Science From Brandeis University's Community Newspaper. OPINION by Jeremy Heyman"

...In recent times there have been cases of groundbreaking scientists who are subsequently accused of fabricating their data. As with other types news, the depressing, sad stuff seems to draw all the hype, with the feel-good stories seemingly nonexistent. Yes, we all know of historic cases of scientists whose ideas were cast away during and after their lives, only to be accepted as veritable theory hundreds of years later. Alternately, research directed at a given problem may be found fruitless in that area but extremely important to a completely different scientific discipline. Professor Irving Epstein’s (Chemistry) 1998 Introduction to Nonlinear Chemical Dynamics offers a fine example of these phenomena. (Answers.com and Wikipedia were also used in constructing this article.)

Alfred James Lotka was born in 1880 in Lemberg (a city in Austria-Hungary, not to be confused with the children’s center or academic hall at Brandeis). His scientific genius erupted in the 1910s and 1920s as he wrote a number of papers about the theory behind chemical oscillations. If that sounds Greek to you, have no fear. It did to me, too, a couple weeks ago. (It always helps a writer when the inspiration from an article comes from one’s coursework.) Lotka showed that a series of successive chemical reactions could display oscillatory behavior en route to chemical equilibrium. He also searched for oscillations that obey the Law of Mass Action. (The Law of Mass Action is obeyed by reactions in which the coefficients and order of the reactants are the same.)

Unfortunately for the chemists, the theories Lotka developed in searching for oscillatory behavior from mass action kinetics does not have any applications in Chemistry. The ecology and statistics buffs among us would give an unassuming Chemistry major a harsh slap if (s)he let Lotka go that easily. Ends up that work he did with mass action is a pretty big deal in modeling predator-prey relationships in ecology (as seen in the out-of-phase wavelike variations of lynx and rabbit populations versus time). Perhaps Lotka got tired of his work, however, as he permanently left science to be a statistician for Metropolitan Life Insurance in the mid-1920s.

If you think science lost out with Lotka’s exit to the insurance world, allows me to borrow some slang—you ain’t seen nothin’ yet.
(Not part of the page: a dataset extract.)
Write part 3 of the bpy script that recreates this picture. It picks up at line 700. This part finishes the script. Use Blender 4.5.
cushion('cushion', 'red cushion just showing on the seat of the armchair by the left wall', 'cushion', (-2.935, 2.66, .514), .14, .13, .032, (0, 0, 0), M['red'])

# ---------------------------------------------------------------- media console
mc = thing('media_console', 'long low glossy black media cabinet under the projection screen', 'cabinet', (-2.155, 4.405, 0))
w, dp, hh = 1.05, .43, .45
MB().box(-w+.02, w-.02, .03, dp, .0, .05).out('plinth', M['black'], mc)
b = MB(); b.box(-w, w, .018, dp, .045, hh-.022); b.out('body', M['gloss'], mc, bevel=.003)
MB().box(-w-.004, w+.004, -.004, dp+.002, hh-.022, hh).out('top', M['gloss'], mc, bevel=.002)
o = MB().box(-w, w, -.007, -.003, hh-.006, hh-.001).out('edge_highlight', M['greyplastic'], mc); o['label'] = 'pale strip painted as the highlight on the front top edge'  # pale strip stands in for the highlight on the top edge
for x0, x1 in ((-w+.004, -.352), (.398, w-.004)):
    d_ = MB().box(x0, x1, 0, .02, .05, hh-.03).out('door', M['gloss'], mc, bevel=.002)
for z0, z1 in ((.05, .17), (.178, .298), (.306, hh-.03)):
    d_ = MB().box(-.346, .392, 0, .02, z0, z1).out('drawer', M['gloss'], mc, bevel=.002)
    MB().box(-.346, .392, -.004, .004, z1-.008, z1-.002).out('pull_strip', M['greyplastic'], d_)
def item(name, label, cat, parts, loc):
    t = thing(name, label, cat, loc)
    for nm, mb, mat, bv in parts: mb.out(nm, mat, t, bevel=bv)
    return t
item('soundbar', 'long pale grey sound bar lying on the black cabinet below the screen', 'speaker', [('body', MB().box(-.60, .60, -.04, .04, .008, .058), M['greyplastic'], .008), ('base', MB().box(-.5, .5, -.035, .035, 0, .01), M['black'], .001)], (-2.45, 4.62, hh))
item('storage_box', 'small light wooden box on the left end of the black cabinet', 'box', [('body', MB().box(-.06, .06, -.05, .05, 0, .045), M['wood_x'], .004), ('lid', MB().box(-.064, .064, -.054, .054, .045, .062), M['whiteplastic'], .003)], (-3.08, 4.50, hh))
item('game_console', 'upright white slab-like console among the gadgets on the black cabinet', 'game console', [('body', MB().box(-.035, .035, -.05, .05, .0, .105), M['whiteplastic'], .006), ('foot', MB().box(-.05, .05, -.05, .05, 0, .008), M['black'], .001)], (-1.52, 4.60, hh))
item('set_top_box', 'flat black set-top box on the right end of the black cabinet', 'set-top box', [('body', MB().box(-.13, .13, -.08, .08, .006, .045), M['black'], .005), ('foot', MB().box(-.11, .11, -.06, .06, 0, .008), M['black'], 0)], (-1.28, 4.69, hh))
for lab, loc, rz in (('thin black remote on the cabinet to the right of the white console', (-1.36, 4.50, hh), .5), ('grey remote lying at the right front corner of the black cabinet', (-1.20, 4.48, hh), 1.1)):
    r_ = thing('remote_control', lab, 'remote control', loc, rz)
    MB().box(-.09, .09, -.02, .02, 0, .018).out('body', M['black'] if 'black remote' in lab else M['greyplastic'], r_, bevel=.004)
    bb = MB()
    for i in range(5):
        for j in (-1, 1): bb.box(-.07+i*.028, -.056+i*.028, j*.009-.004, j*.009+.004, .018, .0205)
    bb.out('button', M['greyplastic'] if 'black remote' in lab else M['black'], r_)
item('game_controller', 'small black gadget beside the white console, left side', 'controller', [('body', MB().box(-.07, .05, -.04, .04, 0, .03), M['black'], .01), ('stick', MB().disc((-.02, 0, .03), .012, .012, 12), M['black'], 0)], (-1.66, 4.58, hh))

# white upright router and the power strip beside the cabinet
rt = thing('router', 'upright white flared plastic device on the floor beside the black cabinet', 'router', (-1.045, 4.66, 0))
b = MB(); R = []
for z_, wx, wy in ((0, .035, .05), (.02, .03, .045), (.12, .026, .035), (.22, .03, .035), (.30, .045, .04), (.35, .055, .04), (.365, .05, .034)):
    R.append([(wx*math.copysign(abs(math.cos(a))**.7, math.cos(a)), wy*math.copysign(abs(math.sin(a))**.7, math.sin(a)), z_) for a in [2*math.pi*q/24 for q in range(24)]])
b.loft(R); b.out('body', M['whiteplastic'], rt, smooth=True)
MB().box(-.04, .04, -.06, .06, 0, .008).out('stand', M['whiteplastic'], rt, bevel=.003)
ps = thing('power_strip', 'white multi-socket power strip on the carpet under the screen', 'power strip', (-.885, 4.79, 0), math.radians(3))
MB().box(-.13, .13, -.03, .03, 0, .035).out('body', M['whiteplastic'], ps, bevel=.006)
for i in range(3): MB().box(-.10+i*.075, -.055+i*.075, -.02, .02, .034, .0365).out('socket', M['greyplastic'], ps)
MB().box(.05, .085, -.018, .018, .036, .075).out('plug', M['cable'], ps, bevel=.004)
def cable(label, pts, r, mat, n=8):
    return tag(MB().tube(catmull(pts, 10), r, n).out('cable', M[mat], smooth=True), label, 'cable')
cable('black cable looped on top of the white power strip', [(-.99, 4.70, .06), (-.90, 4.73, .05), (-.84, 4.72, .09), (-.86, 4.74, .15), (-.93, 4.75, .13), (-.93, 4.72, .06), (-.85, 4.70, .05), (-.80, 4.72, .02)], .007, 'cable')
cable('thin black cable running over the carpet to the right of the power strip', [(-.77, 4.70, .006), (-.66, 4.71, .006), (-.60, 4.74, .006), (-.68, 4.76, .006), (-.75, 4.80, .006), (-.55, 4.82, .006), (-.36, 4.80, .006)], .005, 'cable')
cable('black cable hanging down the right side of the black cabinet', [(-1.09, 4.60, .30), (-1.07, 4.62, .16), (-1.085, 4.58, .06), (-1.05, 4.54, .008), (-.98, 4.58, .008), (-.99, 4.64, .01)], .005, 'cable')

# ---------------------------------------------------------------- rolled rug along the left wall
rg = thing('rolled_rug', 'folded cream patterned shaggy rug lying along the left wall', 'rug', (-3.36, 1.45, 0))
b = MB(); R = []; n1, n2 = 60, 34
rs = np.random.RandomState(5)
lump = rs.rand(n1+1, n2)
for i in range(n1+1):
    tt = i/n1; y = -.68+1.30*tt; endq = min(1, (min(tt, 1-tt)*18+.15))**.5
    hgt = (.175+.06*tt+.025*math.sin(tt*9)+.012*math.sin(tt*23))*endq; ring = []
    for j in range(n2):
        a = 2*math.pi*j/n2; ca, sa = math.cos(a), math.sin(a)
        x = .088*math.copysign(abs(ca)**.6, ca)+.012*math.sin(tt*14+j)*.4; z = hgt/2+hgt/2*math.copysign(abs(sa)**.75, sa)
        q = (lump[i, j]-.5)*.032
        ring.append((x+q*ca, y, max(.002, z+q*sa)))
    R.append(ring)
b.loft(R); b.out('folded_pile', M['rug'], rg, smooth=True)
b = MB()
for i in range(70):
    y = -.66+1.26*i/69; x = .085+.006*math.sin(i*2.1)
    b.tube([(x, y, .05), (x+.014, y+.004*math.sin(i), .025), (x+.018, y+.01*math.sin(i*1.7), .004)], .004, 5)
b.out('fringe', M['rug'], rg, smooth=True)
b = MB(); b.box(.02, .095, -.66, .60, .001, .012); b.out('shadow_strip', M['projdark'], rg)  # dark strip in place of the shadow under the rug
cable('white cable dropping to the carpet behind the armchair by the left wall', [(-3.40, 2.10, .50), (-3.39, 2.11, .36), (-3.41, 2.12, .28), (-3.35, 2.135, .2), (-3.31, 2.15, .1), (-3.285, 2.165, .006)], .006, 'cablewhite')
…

In the 1950s, Boris Belousov mixed bromate and ceric (Ce4+) ions and citric acid together in solution and observed a cycle of yellow Ce4+ converted to colorless Ce3+ converted back to yellow Ce4+. If left unstirred, the solution showed traveling waves of yellow color. He tried publishing his intriguing work in 1951. The editor replied that what he reported was impossible. It can’t feel good to have an editor tell you that you made up your results, that your work is impossible based on fundamental scientific principles.

The chemistry community basically thought Belousov was a lunatic. Chemists thought this chemical oscillation work was the stuff of legends. The prevailing idea was that chemical reactions could not oscillate back and forth because this would be the equivalent of a perpetual motion machine, which violates the Second Law of Thermodynamics—the change in total entropy of any isolated system or of the universe must increase (ΔStotal > 0) for any given change of state. Chemists argued that dust particles or bubbles were causing the oscillatory behavior, not a homogeneous (single-phase) chemical reaction. In fact, chemical reactions can oscillate—chemical concentrations can oscillate back and forth as long as the reaction is constantly on the way to equilibrium (the free energy of the reaction is decreasing monatomically).
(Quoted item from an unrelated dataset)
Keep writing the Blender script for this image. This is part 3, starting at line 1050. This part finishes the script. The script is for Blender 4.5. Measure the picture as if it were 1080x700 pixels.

I know we’re at a liberal arts school here at Brandeis, but this is a case in which we should have listened to the chemical engineers. The engineers knew that homogeneous chemical oscillators were possible based on their work with continuous flow reactors. Too bad the chemists did not have word of this in the early 1950s—Belousov worked for six more years on his chemical oscillations paper, only to have it turned down by another editor on the grounds that it was too long. Belousov gave up on publishing, and his manuscript floated freely around the scientific community in Moscow.

The year is 1961. Enter MSU graduate student Anatol Zhabotinsky. That’s Moscow State, by the way, not the school in Lansing, Michigan. Zhabotinsky continued Belousov’s work, and ten Russian papers about the Belousov-Zhabotinsky (BZ) reaction would appear by 1967. Zhabotinsky and Belousov were among those honored in 1980 with the Lenin prize for work on this now-famous reaction.

Zhabotinsky is now a professor of Chemistry here at Brandeis. He works with Professor Epstein; in fact, in the 1970s Epstein and his undergrads were key players in putting some method to the madness of finding chemical oscillators.

The chemist dekes once, twice,… Brandeis Chemistryyyy shoooooots and scores!"